One would say that it must be that the ray DG in passing through the upper piece has lost something which is necessary to move the matter which serves for the irregular refraction; and that likewise CE has lost that which was necessary to move the matter which serves for regular refraction: but there is yet another thing which upsets this reasoning.

It is that when one disposes the two crystals in such a way that the planes which constitute the principal sections intersect one another at right angles, whether the neighbouring surfaces are parallel or not, then the ray which has come by the regular refraction, as DG, undergoes only an irregular refraction in the lower piece; and on the contrary the ray which has come by the irregular refraction, as CE, undergoes only a regular refraction.
But in all the infinite other positions, besides those which I have just stated, the rays DG, CE, divide themselves anew each one into two, by refraction in the lower crystal so that from the single ray AB there are four, sometimes of equal brightness, sometimes some much less bright than others, according to the varying agreement in the positions of the crystals: but they do not appear to have all together more light than the single ray AB.
When one considers here how, while the rays CE, DG, remain the same, it depends on the position that one gives to the lower piece, whether it divides them both in two, or whether it does not divide them, and yet how the ray AB above is always divided, it seems that one is obliged to conclude that the waves of light, after having passed through the first crystal, acquire a certain form or disposition in virtue of which, when meeting the texture of the second crystal, in certain positions, they can move the two different kinds of matter which serve for the two species of refraction; and when meeting the second crystal in another position are able to move only one of these kinds of matter.
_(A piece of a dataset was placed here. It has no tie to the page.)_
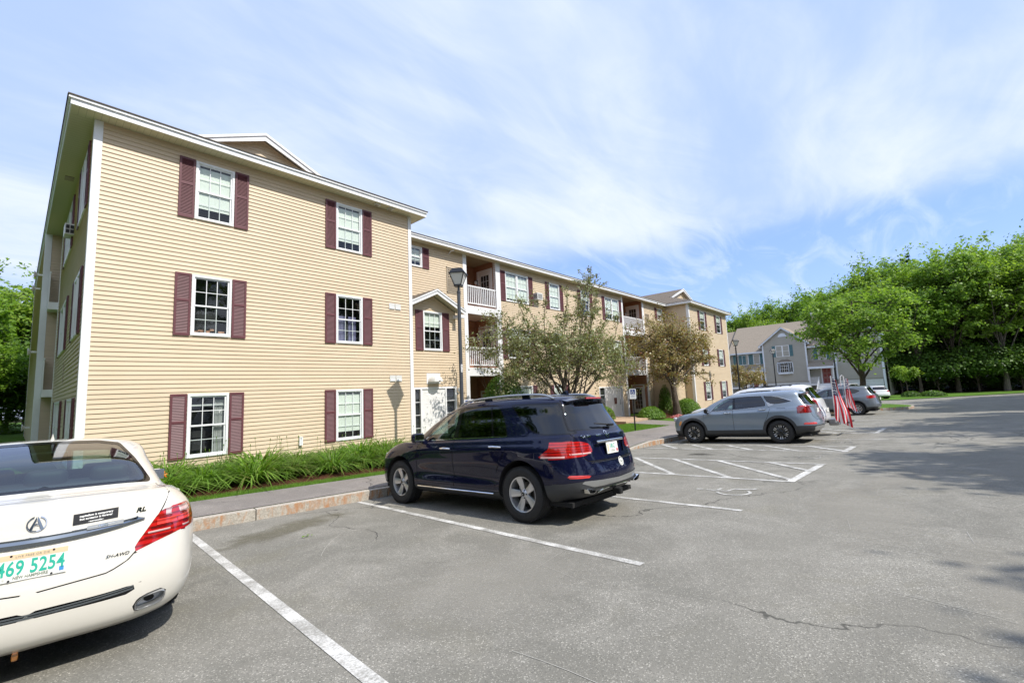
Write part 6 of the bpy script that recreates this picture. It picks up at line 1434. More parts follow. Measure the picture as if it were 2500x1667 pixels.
for x in (-.58,.58): mb.box(x-.02,x+.02,-1.7,.0,1.885,1.92,'gloss_black')
for k in range(6): mb.box(-.58,.58,-1.65+k*.32,-1.60+k*.32,1.889,1.905,'gloss_black')
local('roof_rack', mb, hW)
mb = MB(); mb.box(-.03,.03,-3.25,-2.4,.42,.48,'gloss_black'); rbox(mb, (0,-2.75,.47), (.50,.30,.26), 'galv', .05); mb.box(-.5,.62,-3.24,-3.19,.43,.47,'gloss_black'); local('hitch_carrier', mb, hW)
mb = MB(); mb.box(-.16,.16,-2.60,-2.592,.82,.98,'plate'); local('number_plate', mb, hW)
bR, hR = plain_suv('medium grey crossover with silver wheels parked by the grass island','paint_gray', 33.6, 5.95, rz=TH-.02, sc=(.97,.975,1.0), wheel_='ten', wins=[K1,[(-.09,1.165),(-.80,1.20),(-.80,1.555),(-.50,1.565),(-.09,1.55)],[(-.88,1.205),(-1.42,1.30),(-1.62,1.40),(-1.40,1.50),(-1.22,1.54),(-.88,1.555)]])
tt(bR, hR, 'badge', 'ROGUE', .05, -.35, .86, 'chrome', .006)
mb = MB(); mb.box(-.16,.16,-2.40,-2.392,.84,.98,'plate'); local('number_plate', mb, hR)
NET_S = [
 [(0,-2.36,.185),(.5,-2.34,.19),(.72,-2.22,.20),(.78,-1.95,.20),(.78,-1.4,.20),(.78,-.6,.20),(.78,.3,.20),(.78,1.0,.20),(.78,1.4,.20),(.76,1.88,.20),(.66,2.12,.20),(.4,2.26,.20),(0,2.30,.20)],
 [(0,-2.47,.245),(.5,-2.44,.25),(.77,-2.30,.27),(.885,-1.98,.30),(.90,-1.4,.30),(.895,-.6,.26),(.895,.3,.26),(.895,1.0,.26),(.90,1.4,.28),(.875,1.9,.28),(.76,2.2,.28),(.42,2.38,.27),(0,2.42,.27)],
 [(0,-2.53,.50),(.5,-2.495,.50),(.80,-2.35,.50),(.905,-2.0,.50),(.918,-1.4,.50),(.91,-.6,.46),(.91,.3,.46),(.91,1.0,.46),(.918,1.4,.48),(.89,1.92,.47),(.775,2.23,.46),(.43,2.42,.46),(0,2.46,.46)],
 [(0,-2.515,.66),(.5,-2.48,.66),(.79,-2.335,.67),(.905,-2.0,.68),(.92,-1.4,.68),(.922,-.6,.66),(.922,.3,.65),(.92,1.0,.65),(.917,1.4,.66),(.885,1.9,.62),(.765,2.2,.60),(.42,2.39,.60),(0,2.43,.60)],
 [(0,-2.455,.86),(.5,-2.42,.865),(.76,-2.29,.875),(.875,-1.99,.88),(.90,-1.4,.86),(.91,-.6,.81),(.91,.3,.79),(.905,1.0,.78),(.89,1.4,.76),(.845,1.86,.70),(.72,2.12,.67),(.4,2.3,.665),(0,2.33,.665)],
 [(0,-2.43,1.03),(.46,-2.38,1.025),(.68,-2.26,1.01),(.79,-1.98,.995),(.845,-1.4,.965),(.875,-.6,.92),(.875,.3,.90),(.865,1.0,.875),(.82,1.4,.86),(.75,1.8,.81),(.62,2.02,.775),(.35,2.15,.77),(0,2.18,.77)],
 [(0,-1.90,1.085),(.42,-1.885,1.08),(.62,-1.82,1.07),(.71,-1.64,1.055),(.765,-1.2,1.005),(.80,-.6,.965),(.80,.3,.945),(.775,.85,.93),(.70,1.05,.945),(.62,1.12,.955),(.5,1.17,.965),(.25,1.22,.97),(0,1.24,.975)],
 [(0,-1.50,1.285),(.36,-1.49,1.28),(.54,-1.44,1.265),(.625,-1.31,1.245),(.68,-1.0,1.225),(.705,-.5,1.21),(.70,.1,1.19),(.665,.42,1.18),(.60,.60,1.19),(.53,.66,1.20),(.42,.70,1.21),(.22,.74,1.215),(0,.75,1.22)],
 [(0,-1.02,1.445),(.33,-1.01,1.44),(.47,-.97,1.425),(.535,-.88,1.415),(.57,-.7,1.41),(.585,-.35,1.41),(.575,.0,1.39),(.55,.10,1.375),(.50,.17,1.37),(.44,.20,1.375),(.34,.22,1.385),(.18,.24,1.39),(0,.25,1.395)],
 [(0,-.95,1.455),(.22,-.94,1.453),(.29,-.90,1.45),(.32,-.80,1.45),(.34,-.62,1.455),(.35,-.35,1.455),(.34,-.05,1.435),(.32,.03,1.425),(.29,.08,1.42),(.24,.10,1.42),(.18,.12,1.42),(.1,.13,1.42),(0,.14,1.42)],
 [(0,-.90,1.46),(0,-.88,1.46),(0,-.84,1.461),(0,-.76,1.463),(0,-.6,1.465),(0,-.35,1.463),(0,-.08,1.445),(0,-.02,1.435),(0,.02,1.43),(0,.04,1.43),(0,.05,1.43),(0,.06,1.43),(0,.06,1.43)]]
S1 = [(.72,.975),(.02,.995),(-.03,1.37),(.05,1.355),(.25,1.27),(.5,1.14)]; S2 = [(-.10,1.0),(-.93,1.03),(-.93,1.28),(-.75,1.37),(-.5,1.39),(-.10,1.385)]; S3 = [(-.98,1.035),(-1.25,1.06),(-1.12,1.19),(-.98,1.27)]
lS = [(-2.32,.925),(-2.14,.925),(-2.10,.90),(-2.09,.82),(-2.13,.765),(-2.32,.745)]
lR = [(.475,.665),(.50,.72),(.61,.875),(.645,.912),(1.0,.930),(1.0,.77),(.76,.745),(.62,.71)]
FS = dict(name='parked_car', axle=1.40, r=.335, arch=.375, paint='paint_pearl', tw=.245, rr=.235, wheel='ten', lift=.02, track=.90, tint='car_glass', step=.034,
 windows=[S1,S2,S3], rear_glass=curve_pts([(0,1.115),(.42,1.112),(.605,1.10)], 3)+[(.565,1.18),(.52,1.265),(.435,1.39),(.30,1.418),(0,1.428)],
 doors={'door_f':[(.98,.30),(.99,.8),(.90,.97),(.0,.98),(-.03,.30)], 'door_r':[(-.03,.30),(.0,.99),(-1.28,1.04),(-1.16,.78),(-.98,.56),(-.93,.30)]},
 panels=[('trunk','rear',[(0,.545),(.36,.575),(.455,.625),(.53,.71),(.655,.94),(.70,1.035),(.55,1.15),(0,1.2)]),('trunk','top',[(0,-2.6),(.70,-2.5),(.70,-2.2),(.655,-1.80),(.60,-1.83),(0,-1.93)])],
 extras=[('lamp','rear',lR),('lamp','side',lS)], over=['trunk'], gapw=.004, windshield=[(0,1.0),(.58,.99),(.46,1.35),(0,1.37)],
 late=[('exh','rear',[(.60+.096*math.copysign(abs(math.cos(a))**.65,math.cos(a)), .322+.052*math.copysign(abs(math.sin(a))**.75,math.sin(a))+.02*math.cos(a)) for a in [2*math.pi*i/28 for i in range(28)]]),('grille','rear',[(0,.395),(.47,.405),(.56,.455),(.545,.466),(.30,.448),(0,.443)])],
 gaps=[('side',[(.98,.32),(.99,.8),(.90,.95)],False),('side',[(-.03,.32),(-.0,.96)],False),('side',[(-1.28,1.02),(-1.16,.78),(-.98,.56),(-.93,.32)],False),('rear',[(0,.545),(.36,.575),(.455,.625),(.53,.71),(.655,.94),(.70,1.025)],False),('top',[(.69,-2.24),(.68,-1.98),(.655,-1.80)],False),('side',[(-1.78,.72),(-2.14,.765)],False),('top',[(.72,1.05),(.80,1.5),(.66,1.98),(0,2.14)],False),('rear',[(.475,.655),(.64,.705),(.80,.745)],False)],
 emit=[('trunk','paint_pearl','boot_lid',0,'both'),('exh','gap','exhaust_recess',-.09,'two'),('lamp','lamp_red','tail_light',.003,'two'),('grille','gloss_black','bumper_grille',-.006,'both')])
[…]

But to tell how this occurs, I have hitherto found nothing which satisfies me.
Leaving then to others this research, I pass to what I have to say touching the cause of the extraordinary figure of this crystal, and why it cleaves easily in three different senses, parallel to any one of its surfaces.
There are many bodies, vegetable, mineral, and congealed salts, which are formed with certain regular angles and figures.

Thus among flowers there are many which have their leaves disposed in ordered polygons, to the number of 3, 4, 5, or 6 sides, but not more.